### WHAT IS BEING ASKED
In the listing that follows, retype every line from the first through the one containing "RAD = math.radians". Pictures are to be left out.

— begin INFORMATION SHOWN —

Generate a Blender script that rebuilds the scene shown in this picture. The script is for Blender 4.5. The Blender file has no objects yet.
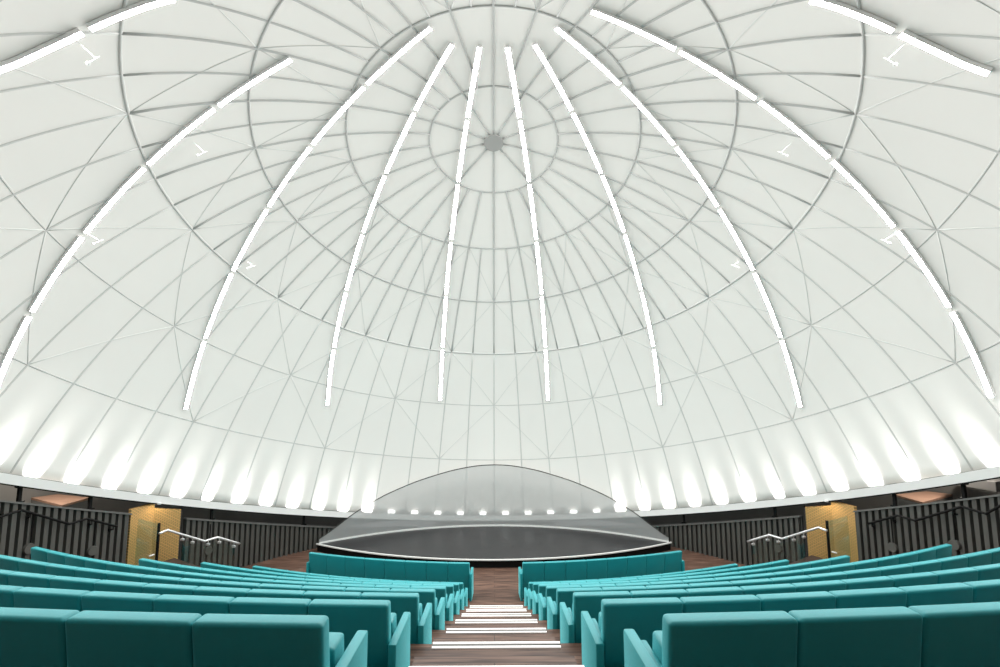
import bpy, bmesh, math, random
from mathutils import Vector, Matrix
random.seed(4)
PI = math.pi
S = bpy.context.scene
C = S.collection
H = 5.74                      # camera eye height above the front floor; world z = H - drop
CY = 8.15                     # plan centre of the dome and the round wall
RW = 10.2                     # radius of the fluted wall
RD = 10.4                     # dome radius
TILT = math.radians(21.2)
RAD = math.radians

# ------------------------------------------------------------------ materials
def mat(name, col, rough=0.6, metal=0.0, emit=None, estr=0.0, spec=0.5, sheen=0.0, noise=None, bump=None, trans=None, alpha=None, sheen_tint=None, coat=0):
    m = bpy.data.materials.new(name); m.use_nodes = True
    nt = m.node_tree; b = nt.nodes['Principled BSDF']
    b.inputs['Base Color'].default_value = (*col, 1); b.inputs['Roughness'].default_value = rough
    b.inputs['Metallic'].default_value = metal; b.inputs['Specular IOR Level'].default_value = spec
    if coat: b.inputs['Coat Weight'].default_value = coat
    if sheen:
        b.inputs['Sheen Weight'].default_value = sheen; b.inputs['Sheen Roughness'].default_value = 0.35
        if sheen_tint: b.inputs['Sheen Tint'].default_value = (*sheen_tint, 1)
    if emit: b.inputs['Emission Color'].default_value = (*emit, 1); b.inputs['Emission Strength'].default_value = estr
    if trans: b.inputs['Transmission Weight'].default_value = trans; b.inputs['IOR'].default_value = 1.05
    if noise or bump:
        tc = nt.nodes.new('ShaderNodeTexCoord'); n = nt.nodes.new('ShaderNodeTexNoise')
        mp = nt.nodes.new('ShaderNodeMapping'); nt.links.new(tc.outputs['Object'], mp.inputs['Vector']); nt.links.new(mp.outputs['Vector'], n.inputs['Vector'])
        n.inputs['Detail'].default_value = 4
        if noise:
            sc, amt = noise[:2]; mp.inputs['Scale'].default_value = sc if isinstance(sc, tuple) else (sc, sc, sc)
            n.inputs['Scale'].default_value = 1
            r = nt.nodes.new('ShaderNodeValToRGB'); nt.links.new(n.outputs['Fac'], r.inputs['Fac'])
            r.color_ramp.elements[0].position = 0.3; r.color_ramp.elements[1].position = 0.7
            r.color_ramp.elements[0].color = (*[c * (1 - amt) for c in col], 1)
            r.color_ramp.elements[1].color = (*[min(1, c * (1 + amt)) for c in col], 1)
            nt.links.new(r.outputs['Color'], b.inputs['Base Color'])
        if bump:
            n2 = nt.nodes.new('ShaderNodeTexNoise'); n2.inputs['Scale'].default_value = bump[0]; nt.links.new(tc.outputs['Object'], n2.inputs['Vector'])
            bp = nt.nodes.new('ShaderNodeBump'); bp.inputs['Strength'].default_value = bump[1]; bp.inputs['Distance'].default_value = 0.01
            nt.links.new(n2.outputs['Fac'], bp.inputs['Height']); nt.links.new(bp.outputs['Normal'], b.inputs['Normal'])
    return m

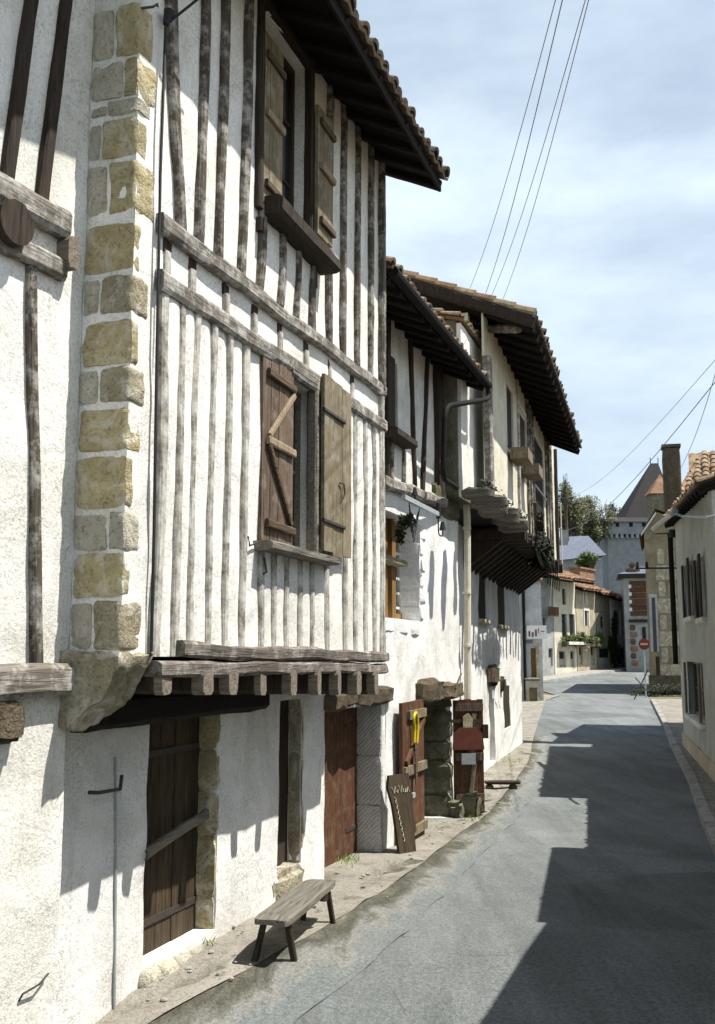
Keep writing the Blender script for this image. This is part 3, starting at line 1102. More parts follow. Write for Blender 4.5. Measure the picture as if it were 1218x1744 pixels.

— end INFORMATION SHOWN —

### THE RESULT
Generate a Blender script that rebuilds the scene shown in this picture. The script is for Blender 4.5. The Blender file has no objects yet.
import bpy, bmesh, math, random
from mathutils import Vector, Matrix
random.seed(4)
PI = math.pi
S = bpy.context.scene
C = S.collection
H = 5.74                      # camera eye height above the front floor; world z = H - drop
CY = 8.15                     # plan centre of the dome and the round wall
RW = 10.2                     # radius of the fluted wall
RD = 10.4                     # dome radius
TILT = math.radians(21.2)
RAD = math.radians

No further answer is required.